DATA EXCERPT:

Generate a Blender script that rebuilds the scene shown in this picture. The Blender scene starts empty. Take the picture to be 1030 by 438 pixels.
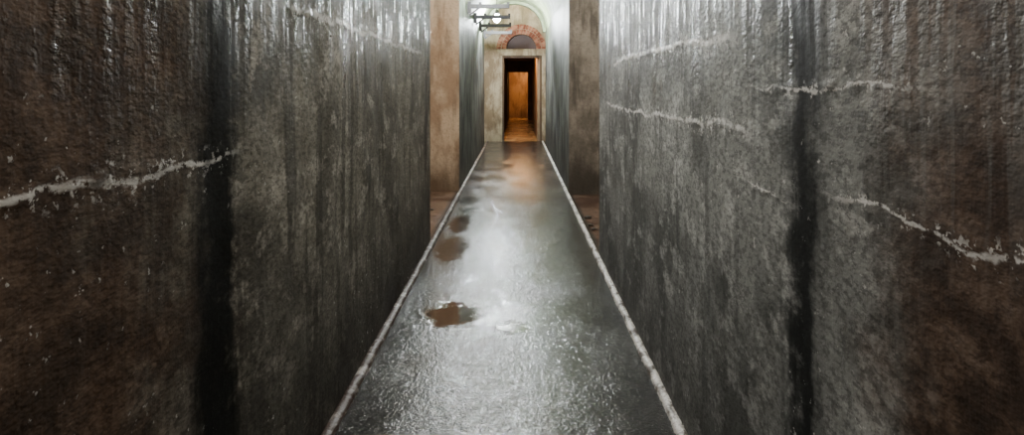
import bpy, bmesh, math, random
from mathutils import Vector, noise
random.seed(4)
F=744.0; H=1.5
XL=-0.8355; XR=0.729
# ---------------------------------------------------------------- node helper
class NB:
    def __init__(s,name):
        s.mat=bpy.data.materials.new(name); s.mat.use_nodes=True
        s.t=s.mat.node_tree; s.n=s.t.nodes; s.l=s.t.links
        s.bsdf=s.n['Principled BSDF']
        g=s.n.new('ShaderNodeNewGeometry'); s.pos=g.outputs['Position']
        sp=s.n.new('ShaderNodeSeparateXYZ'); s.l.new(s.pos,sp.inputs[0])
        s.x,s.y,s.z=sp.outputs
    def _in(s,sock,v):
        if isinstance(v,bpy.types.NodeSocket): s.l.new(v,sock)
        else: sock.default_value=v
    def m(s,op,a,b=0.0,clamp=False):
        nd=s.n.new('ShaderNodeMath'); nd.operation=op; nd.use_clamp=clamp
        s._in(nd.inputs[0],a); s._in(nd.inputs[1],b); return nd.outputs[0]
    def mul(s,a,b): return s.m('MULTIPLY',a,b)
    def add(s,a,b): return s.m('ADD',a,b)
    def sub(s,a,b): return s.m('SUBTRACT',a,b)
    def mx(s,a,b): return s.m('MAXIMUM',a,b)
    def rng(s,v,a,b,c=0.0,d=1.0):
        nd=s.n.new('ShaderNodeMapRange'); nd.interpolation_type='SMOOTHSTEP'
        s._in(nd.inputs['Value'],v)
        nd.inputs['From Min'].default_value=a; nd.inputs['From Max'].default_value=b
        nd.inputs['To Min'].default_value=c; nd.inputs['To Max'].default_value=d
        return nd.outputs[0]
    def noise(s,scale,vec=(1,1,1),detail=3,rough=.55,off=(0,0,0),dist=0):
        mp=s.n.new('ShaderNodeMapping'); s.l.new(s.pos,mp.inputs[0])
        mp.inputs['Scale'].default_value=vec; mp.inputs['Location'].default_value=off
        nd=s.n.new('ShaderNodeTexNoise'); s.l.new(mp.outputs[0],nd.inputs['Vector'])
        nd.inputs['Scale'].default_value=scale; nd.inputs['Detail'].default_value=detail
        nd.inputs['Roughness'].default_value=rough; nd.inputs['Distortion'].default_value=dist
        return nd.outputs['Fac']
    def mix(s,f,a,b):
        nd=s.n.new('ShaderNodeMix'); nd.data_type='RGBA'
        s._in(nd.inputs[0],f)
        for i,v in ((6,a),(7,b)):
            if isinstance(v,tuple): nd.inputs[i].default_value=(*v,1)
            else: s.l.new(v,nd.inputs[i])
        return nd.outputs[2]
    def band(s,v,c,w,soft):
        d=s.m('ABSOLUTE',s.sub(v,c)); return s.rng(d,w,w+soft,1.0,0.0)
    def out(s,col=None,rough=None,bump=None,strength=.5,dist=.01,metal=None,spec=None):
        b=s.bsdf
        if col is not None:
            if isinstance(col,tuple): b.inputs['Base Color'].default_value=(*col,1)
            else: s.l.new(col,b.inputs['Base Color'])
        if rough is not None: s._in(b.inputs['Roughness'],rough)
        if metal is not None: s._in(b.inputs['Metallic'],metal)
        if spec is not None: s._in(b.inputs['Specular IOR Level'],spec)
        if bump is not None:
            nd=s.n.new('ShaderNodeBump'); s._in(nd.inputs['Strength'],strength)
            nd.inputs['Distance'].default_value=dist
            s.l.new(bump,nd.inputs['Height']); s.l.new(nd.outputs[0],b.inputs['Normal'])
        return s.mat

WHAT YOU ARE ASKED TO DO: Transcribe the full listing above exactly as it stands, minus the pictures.

TASK RESULT:
Generate a Blender script that rebuilds the scene shown in this picture. The Blender scene starts empty. Take the picture to be 1030 by 438 pixels.
import bpy, bmesh, math, random
from mathutils import Vector, noise
random.seed(4)
F=744.0; H=1.5
XL=-0.8355; XR=0.729
# ---------------------------------------------------------------- node helper
class NB:
    def __init__(s,name):
        s.mat=bpy.data.materials.new(name); s.mat.use_nodes=True
        s.t=s.mat.node_tree; s.n=s.t.nodes; s.l=s.t.links
        s.bsdf=s.n['Principled BSDF']
        g=s.n.new('ShaderNodeNewGeometry'); s.pos=g.outputs['Position']
        sp=s.n.new('ShaderNodeSeparateXYZ'); s.l.new(s.pos,sp.inputs[0])
        s.x,s.y,s.z=sp.outputs
    def _in(s,sock,v):
        if isinstance(v,bpy.types.NodeSocket): s.l.new(v,sock)
        else: sock.default_value=v
    def m(s,op,a,b=0.0,clamp=False):
        nd=s.n.new('ShaderNodeMath'); nd.operation=op; nd.use_clamp=clamp
        s._in(nd.inputs[0],a); s._in(nd.inputs[1],b); return nd.outputs[0]
    def mul(s,a,b): return s.m('MULTIPLY',a,b)
    def add(s,a,b): return s.m('ADD',a,b)
    def sub(s,a,b): return s.m('SUBTRACT',a,b)
    def mx(s,a,b): return s.m('MAXIMUM',a,b)
    def rng(s,v,a,b,c=0.0,d=1.0):
        nd=s.n.new('ShaderNodeMapRange'); nd.interpolation_type='SMOOTHSTEP'
        s._in(nd.inputs['Value'],v)
        nd.inputs['From Min'].default_value=a; nd.inputs['From Max'].default_value=b
        nd.inputs['To Min'].default_value=c; nd.inputs['To Max'].default_value=d
        return nd.outputs[0]
    def noise(s,scale,vec=(1,1,1),detail=3,rough=.55,off=(0,0,0),dist=0):
        mp=s.n.new('ShaderNodeMapping'); s.l.new(s.pos,mp.inputs[0])
        mp.inputs['Scale'].default_value=vec; mp.inputs['Location'].default_value=off
        nd=s.n.new('ShaderNodeTexNoise'); s.l.new(mp.outputs[0],nd.inputs['Vector'])
        nd.inputs['Scale'].default_value=scale; nd.inputs['Detail'].default_value=detail
        nd.inputs['Roughness'].default_value=rough; nd.inputs['Distortion'].default_value=dist
        return nd.outputs['Fac']
    def mix(s,f,a,b):
        nd=s.n.new('ShaderNodeMix'); nd.data_type='RGBA'
        s._in(nd.inputs[0],f)
        for i,v in ((6,a),(7,b)):
            if isinstance(v,tuple): nd.inputs[i].default_value=(*v,1)
            else: s.l.new(v,nd.inputs[i])
        return nd.outputs[2]
    def band(s,v,c,w,soft):
        d=s.m('ABSOLUTE',s.sub(v,c)); return s.rng(d,w,w+soft,1.0,0.0)
    def out(s,col=None,rough=None,bump=None,strength=.5,dist=.01,metal=None,spec=None):
        b=s.bsdf
        if col is not None:
            if isinstance(col,tuple): b.inputs['Base Color'].default_value=(*col,1)
            else: s.l.new(col,b.inputs['Base Color'])
        if rough is not None: s._in(b.inputs['Roughness'],rough)
        if metal is not None: s._in(b.inputs['Metallic'],metal)
        if spec is not None: s._in(b.inputs['Specular IOR Level'],spec)
        if bump is not None:
            nd=s.n.new('ShaderNodeBump'); s._in(nd.inputs['Strength'],strength)
            nd.inputs['Distance'].default_value=dist
            s.l.new(bump,nd.inputs['Height']); s.l.new(nd.outputs[0],b.inputs['Normal'])
        return s.mat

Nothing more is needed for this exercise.